■ WHAT THE TASK ASKS ■
Return the listing below exactly, with the pictures dropped.

• • • • • • •

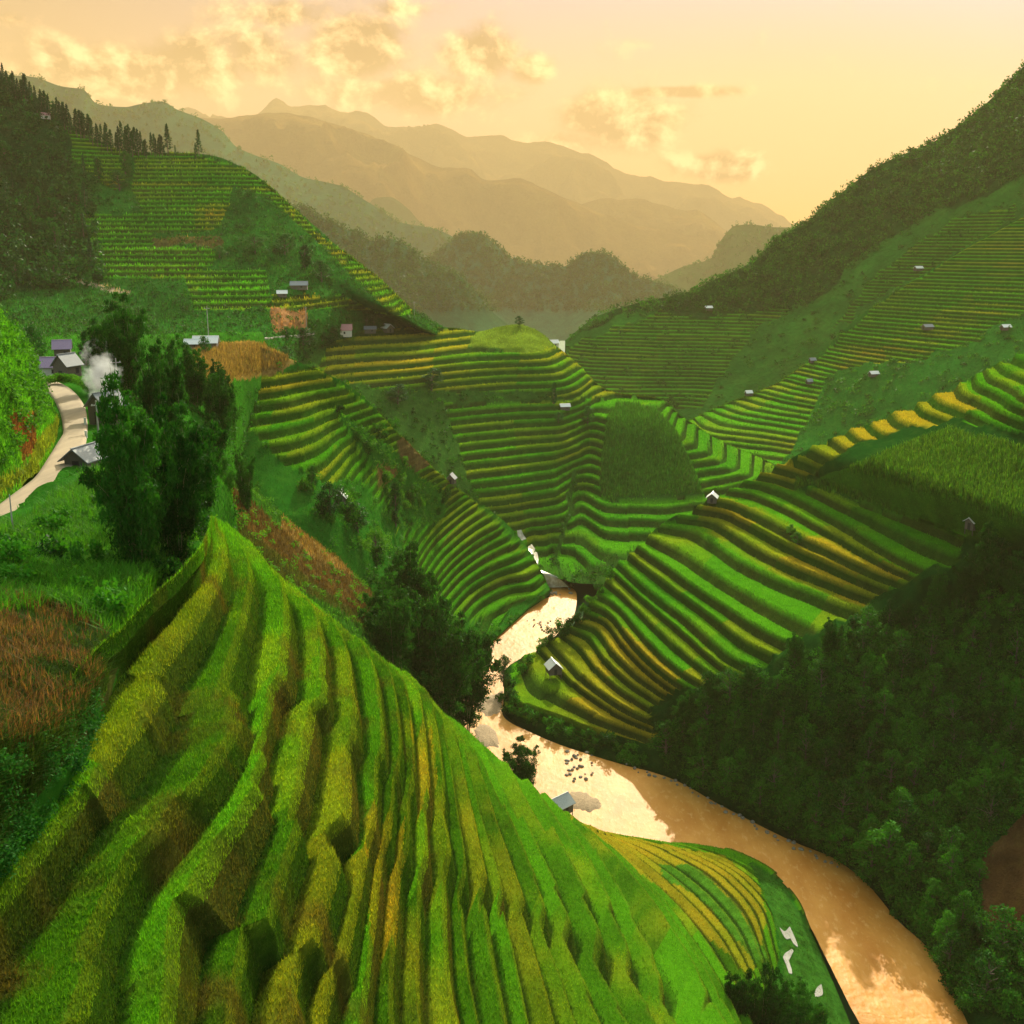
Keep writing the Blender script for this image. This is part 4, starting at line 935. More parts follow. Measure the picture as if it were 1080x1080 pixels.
# ---- trees about the hamlet and the spur
for patch, u, v, hp, wd, pr, lab in [
    ('village_ridge', 40, 385, 46, 1.0, TREE[0], 'leafy tree behind the purple roofed houses'),('village_ridge', 92, 388, 44, 0.8, COLT[0], 'dark tree to the side of the purple roofed houses'),
    ('village_ridge', 20, 380, 34, 1.2, TREE[1], 'round tree over the lit roadside hill'),('village_ridge', 100, 372, 30, 1.2, TREE[2], 'small tree behind the hamlet against the left hill'),
    ('terraced_spur', 420, 553, 52, 0.85, COLT[1], 'single dark columnar tree on the lower terraced spur'),('terraced_spur', 350, 545, 40, 1.2, TREE[1], 'bushy tree below the curved terraces of the spur'),
    ('terraced_spur', 378, 560, 36, 1.4, TREE[2], 'broad bush like tree on the overgrown spur slope'),('terraced_spur', 398, 590, 34, 1.3, TREEL[0], 'light green tree over the dry grass slope'),
    ('terraced_spur', 330, 512, 26, 0.9, COLT[0], 'small dark tree on the corner of the curved terraces'),
    ('terraced_knoll', 585, 425, 24, 0.9, COLT[1], 'dark tree beside the knoll hut'),('terraced_knoll', 620, 447, 20, 1.2, TREE[0], 'small tree at the head of the knoll gully'),('terraced_knoll', 592, 445, 12, 1.5, TREE[1], 'low bush like tree in the knoll gully'),
    ('terraced_knoll', 455, 410, 24, 1.6, TREE[2], 'dark tree on the shaded knoll slope under the terraces'),('terraced_knoll', 420, 425, 22, 1.8, TREE[0], 'dark bushy tree on the shaded side of the knoll'),
    ('terraced_knoll', 548, 343, 11, 1.4, TREE[0], 'tiny umbrella shaped tree on the very top of the grassy knoll'),
    ('village_ridge', 216, 372, 20, 1.3, TREE[0], 'dark tree in front of the white roofed house'),('left_hill', 396, 352, 22, 2.0, TREE[1], 'dark tree beside the red roofed building'),('left_hill', 345, 366, 24, 2.2, TREE[2], 'broad dark tree below the valley road'),('left_hill', 320, 368, 22, 2.2, TREE[0], 'dark bushy tree under the valley road bend'),('left_hill', 375, 366, 20, 2.0, TREE[1], 'dark bush like tree below the red roofed building'),
    ('right_hillside', 1090, 560, 30, 1.3, TREE[1], 'dark tree at the lower corner of the maize field'),
    ('right_hillside', 840, 572, 15, 1.5, TREEL[0], 'small green tree on the yellow terrace edge'),('right_hillside', 832, 560, 12, 1.5, TREEL[1], 'low green bush like tree between two yellow terraces')]:
    b, h = at_px(patch, u, v, hp); plant('village_tree' if patch == 'village_ridge' else 'slope_tree', pr, b, h, 10, lab, 'tree', None, wide=wd, sink=0.4)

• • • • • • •

■ EXPECTED ANSWER ■
Keep writing the Blender script for this image. This is part 4, starting at line 935. More parts follow. Measure the picture as if it were 1080x1080 pixels.
# ---- trees about the hamlet and the spur
for patch, u, v, hp, wd, pr, lab in [
    ('village_ridge', 40, 385, 46, 1.0, TREE[0], 'leafy tree behind the purple roofed houses'),('village_ridge', 92, 388, 44, 0.8, COLT[0], 'dark tree to the side of the purple roofed houses'),
    ('village_ridge', 20, 380, 34, 1.2, TREE[1], 'round tree over the lit roadside hill'),('village_ridge', 100, 372, 30, 1.2, TREE[2], 'small tree behind the hamlet against the left hill'),
    ('terraced_spur', 420, 553, 52, 0.85, COLT[1], 'single dark columnar tree on the lower terraced spur'),('terraced_spur', 350, 545, 40, 1.2, TREE[1], 'bushy tree below the curved terraces of the spur'),
    ('terraced_spur', 378, 560, 36, 1.4, TREE[2], 'broad bush like tree on the overgrown spur slope'),('terraced_spur', 398, 590, 34, 1.3, TREEL[0], 'light green tree over the dry grass slope'),
    ('terraced_spur', 330, 512, 26, 0.9, COLT[0], 'small dark tree on the corner of the curved terraces'),
    ('terraced_knoll', 585, 425, 24, 0.9, COLT[1], 'dark tree beside the knoll hut'),('terraced_knoll', 620, 447, 20, 1.2, TREE[0], 'small tree at the head of the knoll gully'),('terraced_knoll', 592, 445, 12, 1.5, TREE[1], 'low bush like tree in the knoll gully'),
    ('terraced_knoll', 455, 410, 24, 1.6, TREE[2], 'dark tree on the shaded knoll slope under the terraces'),('terraced_knoll', 420, 425, 22, 1.8, TREE[0], 'dark bushy tree on the shaded side of the knoll'),
    ('terraced_knoll', 548, 343, 11, 1.4, TREE[0], 'tiny umbrella shaped tree on the very top of the grassy knoll'),
    ('village_ridge', 216, 372, 20, 1.3, TREE[0], 'dark tree in front of the white roofed house'),('left_hill', 396, 352, 22, 2.0, TREE[1], 'dark tree beside the red roofed building'),('left_hill', 345, 366, 24, 2.2, TREE[2], 'broad dark tree below the valley road'),('left_hill', 320, 368, 22, 2.2, TREE[0], 'dark bushy tree under the valley road bend'),('left_hill', 375, 366, 20, 2.0, TREE[1], 'dark bush like tree below the red roofed building'),
    ('right_hillside', 1090, 560, 30, 1.3, TREE[1], 'dark tree at the lower corner of the maize field'),
    ('right_hillside', 840, 572, 15, 1.5, TREEL[0], 'small green tree on the yellow terrace edge'),('right_hillside', 832, 560, 12, 1.5, TREEL[1], 'low green bush like tree between two yellow terraces')]:
    b, h = at_px(patch, u, v, hp); plant('village_tree' if patch == 'village_ridge' else 'slope_tree', pr, b, h, 10, lab, 'tree', None, wide=wd, sink=0.4)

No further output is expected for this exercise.